Dataset content:

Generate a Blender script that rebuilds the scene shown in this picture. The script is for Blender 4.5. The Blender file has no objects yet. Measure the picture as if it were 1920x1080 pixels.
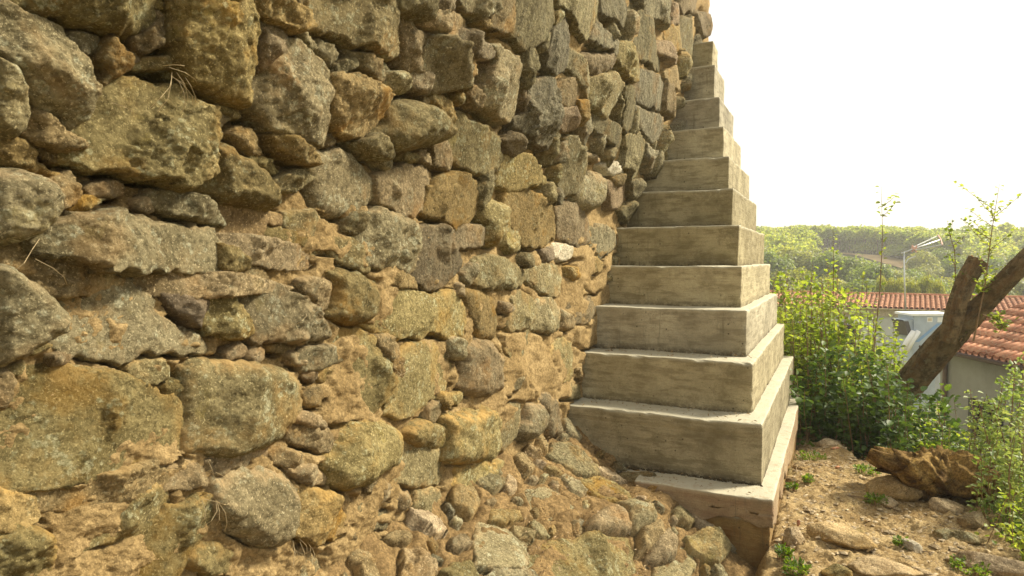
import bpy, bmesh, math, random
import numpy as np
from mathutils import Vector, Matrix

random.seed(7)
RNG = np.random.default_rng(11)
scene = bpy.context.scene
COL = scene.collection

# ---------------------------------------------------------------- camera
EYE = 1.85
F_PX, PITCH = 1242.4, 0.0431
cam = bpy.data.cameras.new("camera")
cam.sensor_width = 36.0
cam.lens = 36.0 * F_PX / 1920.0
cam.clip_start, cam.clip_end = 0.05, 3000
camo = bpy.data.objects.new("camera", cam)
camo.location = (0, 0, EYE)
camo.rotation_euler = (math.pi / 2 - PITCH, 0, 0)
COL.objects.link(camo)
scene.camera = camo

# ---------------------------------------------------------------- light
SUN_EL, SUN_AZ = math.radians(40), math.radians(75)      # azimuth measured from +Y towards +X
world = bpy.data.worlds.new("World")
scene.world = world
world.use_nodes = True
wn, wl = world.node_tree.nodes, world.node_tree.links
for n in list(wn): wn.remove(n)
sky = wn.new('ShaderNodeTexSky'); sky.sky_type = 'NISHITA'; sky.sun_disc = False
sky.sun_elevation = SUN_EL; sky.sun_rotation = SUN_AZ
sky.dust_density = 4.0; sky.air_density = 1.0; sky.ozone_density = 1.0
# overcast: the blue of the sky is veiled by a bright even cloud layer
hsv = wn.new('ShaderNodeHueSaturation'); hsv.inputs['Saturation'].default_value = 0.15
mixc = wn.new('ShaderNodeMix'); mixc.data_type = 'RGBA'
mixc.inputs[0].default_value = 0.5
mixc.inputs[7].default_value = (12.6, 12.2, 11.0, 1)
bg = wn.new('ShaderNodeBackground'); bg.inputs[1].default_value = 0.050
wo = wn.new('ShaderNodeOutputWorld')
wl.new(sky.outputs[0], hsv.inputs['Color']); wl.new(hsv.outputs[0], mixc.inputs[6])
wl.new(mixc.outputs[2], bg.inputs[0]); wl.new(bg.outputs[0], wo.inputs[0])

sun = bpy.data.lights.new("sun", 'SUN'); sun.energy = 3.7; sun.angle = math.radians(9)
sun.color = (1.0, 0.90, 0.70)
suno = bpy.data.objects.new("sun", sun); COL.objects.link(suno)
sd = Vector((math.sin(SUN_AZ) * math.cos(SUN_EL), math.cos(SUN_AZ) * math.cos(SUN_EL), math.sin(SUN_EL)))
suno.rotation_euler = sd.to_track_quat('Z', 'Y').to_euler()

scene.view_settings.view_transform = 'Standard'
scene.view_settings.look = 'None'
scene.view_settings.exposure = 1.42
scene.view_settings.gamma = 1.0
scene.view_settings.use_curve_mapping = False
scene.render.engine = 'CYCLES'
scene.cycles.max_bounces = 6
scene.cycles.diffuse_bounces = 3
scene.cycles.transparent_max_bounces = 8
scene.cycles.volume_bounces = 0

# ---------------------------------------------------------------- geometry frame
cP, sP = math.cos(PITCH), math.sin(PITCH)
TH = 0.455
U = np.array([math.sin(TH), math.cos(TH), 0.0])       # along the old wall, away from us
N = np.array([math.cos(TH), -math.sin(TH), 0.0])      # out of the wall face, to the right
ORI = np.array([1.6796, 4.4006, EYE])                 # near right corner of the lowest full course
WB = -1.376                                           # wall face in N direction

def ray(x, y):
    u = (x - 960) / F_PX; v = -(y - 540) / F_PX
    return np.array([u, cP + v * sP, -sP + v * cP])

def proj(p):
    X, Y, Z = p[0], p[1], p[2] - EYE
    d = Y * cP - Z * sP; h = Y * sP + Z * cP
    return 960 + F_PX * X / d, 540 - F_PX * h / d, d

CAM_A = -(ORI[0] * U[0] + ORI[1] * U[1]); CAM_B = -(ORI[0] * N[0] + ORI[1] * N[1])

def sstep(t):
    t = np.clip(t, 0, 1); return t * t * (3 - 2 * t)

def lean(z):                # z above eye: the upper part of the wall bellies outwards
    return 0.31 * sstep((np.asarray(z, float) - 0.1) / 1.6)

class WallFrame:            # (s, t, h) = along wall, height above eye, out of the face
    @staticmethod
    def world(s, t, h):
        b = WB + lean(t) + h
        return np.stack([ORI[0] + s * U[0] + b * N[0], ORI[1] + s * U[1] + b * N[1], EYE + t + 0 * s], -1)
    @staticmethod
    def hit(x, y, h):
        d = ray(x, y); t = 0.0
        for _ in range(12):
            b = WB + float(lean(t)) + h
            k = (b - CAM_B) / (d @ N); t = k * d[2]
        return CAM_A + k * (d @ U), t

BK_Z, BK_S = -1.20, 0.74    # rubble bank at the wall foot: height at the face, slope
BL = math.hypot(1, BK_S)
def mound(s, t):            # the bank is fuller under the plinth
    return .20 * sstep((np.asarray(s) + 1.1) / .7) * sstep((-np.asarray(t) - .5) / .4)
class BankFrame:            # (s, t, h): t is measured up the slope, h out of it
    @staticmethod
    def world(s, t, h):
        h = h + mound(s, t)
        bp = -t / BL + h * BK_S / BL
        z = BK_Z + t * BK_S / BL + h / BL
        b = WB + bp
        return np.stack([ORI[0] + s * U[0] + b * N[0], ORI[1] + s * U[1] + b * N[1], EYE + z + 0 * s], -1)
    @staticmethod
    def hit(x, y, h0):
        h = h0; r = BankFrame.flat(x, y, h)
        for _ in range(6):
            h = h0 + float(mound(r[0], r[1])); r = BankFrame.flat(x, y, h)
        return r
    @staticmethod
    def flat(x, y, h):
        d = ray(x, y)
        dn, du, dz = d @ N, d @ U, d[2]
        # k*dz = BK_Z - S*(bp) + h*BL   with bp = CAM_B + k*dn - WB
        k = (BK_Z - BK_S * (CAM_B - WB) + h * BL) / (dz + BK_S * dn)
        bp = CAM_B + k * dn - WB
        return CAM_A + k * du, -(bp - h * BK_S / BL) * BL

# ---------------------------------------------------------------- noise
_T = RNG.random((256, 256)).astype(np.float32)
def vnoise(x, y, seed=0):
    x = x + seed * 17.31; y = y + seed * 7.77
    xi = np.floor(x).astype(int); yi = np.floor(y).astype(int)
    fx = x - xi; fy = y - yi
    fx = fx * fx * (3 - 2 * fx); fy = fy * fy * (3 - 2 * fy)
    a = _T[xi & 255, yi & 255]; b = _T[(xi + 1) & 255, yi & 255]
    c = _T[xi & 255, (yi + 1) & 255]; d = _T[(xi + 1) & 255, (yi + 1) & 255]
    return (a * (1 - fx) + b * fx) * (1 - fy) + (c * (1 - fx) + d * fx) * fy * 1.0 - 0.5
def fbm(x, y, seed=0, oct=4, gain=0.5):
    r = 0; a = 1.0
    for i in range(oct):
        r = r + a * vnoise(x, y, seed + i * 3.1); x = x * 2.03; y = y * 2.03; a *= gain
    return r

# ---------------------------------------------------------------- object helpers
def tag(o, label=None, cat=None, group=None, kind=None):
    if label: o['label'] = label
    if cat: o['category'] = cat
    if group: o['group'] = group
    if kind: o['kind'] = kind
    return o

def empty(name, loc=(0, 0, 0), label=None, cat=None, group=None, kind=None):
    o = bpy.data.objects.new(name, None); o.location = loc; o.empty_display_size = 0.2
    COL.objects.link(o); return tag(o, label, cat, group, kind)

def link(name, me, parent=None, loc=None):
    o = bpy.data.objects.new(name, me); COL.objects.link(o)
    if loc is not None: o.location = loc
    if parent is not None: o.parent = parent
    return o

def np_mesh(name, co, faces, mat, smooth=True, attr=None):
    """faces: (n,3) or (n,4) int array, or list of such arrays"""
    me = bpy.data.meshes.new(name)
    fl = faces if isinstance(faces, list) else [faces]
    fl = [f for f in fl if len(f)]
    co = np.asarray(co, np.float32)
    me.vertices.add(len(co)); me.vertices.foreach_set('co', co.ravel())
    loops = np.concatenate([f.ravel() for f in fl]).astype(np.int32)
    tot = np.concatenate([np.full(len(f), f.shape[1]) for f in fl]).astype(np.int32)
    st = np.concatenate([[0], np.cumsum(tot)[:-1]]).astype(np.int32)
    me.loops.add(len(loops)); me.loops.foreach_set('vertex_index', loops)
    me.polygons.add(len(tot)); me.polygons.foreach_set('loop_start', st)
    me.polygons.foreach_set('loop_total', tot)
    me.polygons.foreach_set('use_smooth', np.full(len(tot), smooth))
    me.update(calc_edges=True)
    if attr:
        for k, v in attr.items():
            A = me.attributes.new(k, 'FLOAT', 'POINT'); A.data.foreach_set('value', np.asarray(v, np.float32))
    me.materials.append(mat)
    return me

def grid_faces(ny, nx):
    i = np.arange(ny - 1)[:, None] * nx + np.arange(nx - 1)[None, :]
    return np.stack([i, i + 1, i + nx + 1, i + nx], -1).reshape(-1, 4)

class MB:
    """collects boxes, tubes and sheets into one mesh"""
    def __init__(s): s.v = []; s.f = []; s.n = 0
    def add(s, v, f):
        s.v += [tuple(p) for p in v]; s.f += [tuple(i + s.n for i in q) for q in f]; s.n += len(v)
    def box(s, c, d, M=None):
        x, y, z = d[0] / 2, d[1] / 2, d[2] / 2
        v = [Vector((sx * x, sy * y, sz * z)) for sz in (-1, 1) for sy in (-1, 1) for sx in (-1, 1)]
        if M is not None: v = [M @ p for p in v]
        v = [p + Vector(c) for p in v]
        s.add(v, [(0, 2, 3, 1), (4, 5, 7, 6), (0, 1, 5, 4), (2, 6, 7, 3), (0, 4, 6, 2), (1, 3, 7, 5)])
    def tube(s, pts, rad, n=8, cap=True):
        pts = [Vector(p) for p in pts]
        if not hasattr(rad, '__len__'): rad = [rad] * len(pts)
        v = []; f = []
        for i, p in enumerate(pts):
            d = (pts[min(i + 1, len(pts) - 1)] - pts[max(i - 1, 0)]).normalized()
            a = d.cross(Vector((0.13, 0.97, 0.21))).normalized(); b = d.cross(a)
            for k in range(n):
                t = 2 * math.pi * k / n
                v.append(p + (a * math.cos(t) + b * math.sin(t)) * rad[i])
        for i in range(len(pts) - 1):
            for k in range(n):
                f.append((i * n + k, i * n + (k + 1) % n, (i + 1) * n + (k + 1) % n, (i + 1) * n + k))
        if cap:
            f.append(tuple(range(n))[::-1]); f.append(tuple((len(pts) - 1) * n + k for k in range(n)))
        s.add(v, f)
    def build(s, name, mat, parent=None, smooth=False):
        me = bpy.data.meshes.new(name); me.from_pydata(s.v, [], s.f); me.materials.append(mat)
        if smooth: me.polygons.foreach_set('use_smooth', [True] * len(me.polygons))
        me.update(); return link(name, me, parent)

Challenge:
Take the material above from its first line through the line holding "scene.camera = camo" and set it down exactly, without the pictures.

Solution to this task:
Generate a Blender script that rebuilds the scene shown in this picture. The script is for Blender 4.5. The Blender file has no objects yet. Measure the picture as if it were 1920x1080 pixels.
import bpy, bmesh, math, random
import numpy as np
from mathutils import Vector, Matrix

random.seed(7)
RNG = np.random.default_rng(11)
scene = bpy.context.scene
COL = scene.collection

# ---------------------------------------------------------------- camera
EYE = 1.85
F_PX, PITCH = 1242.4, 0.0431
cam = bpy.data.cameras.new("camera")
cam.sensor_width = 36.0
cam.lens = 36.0 * F_PX / 1920.0
cam.clip_start, cam.clip_end = 0.05, 3000
camo = bpy.data.objects.new("camera", cam)
camo.location = (0, 0, EYE)
camo.rotation_euler = (math.pi / 2 - PITCH, 0, 0)
COL.objects.link(camo)
scene.camera = camo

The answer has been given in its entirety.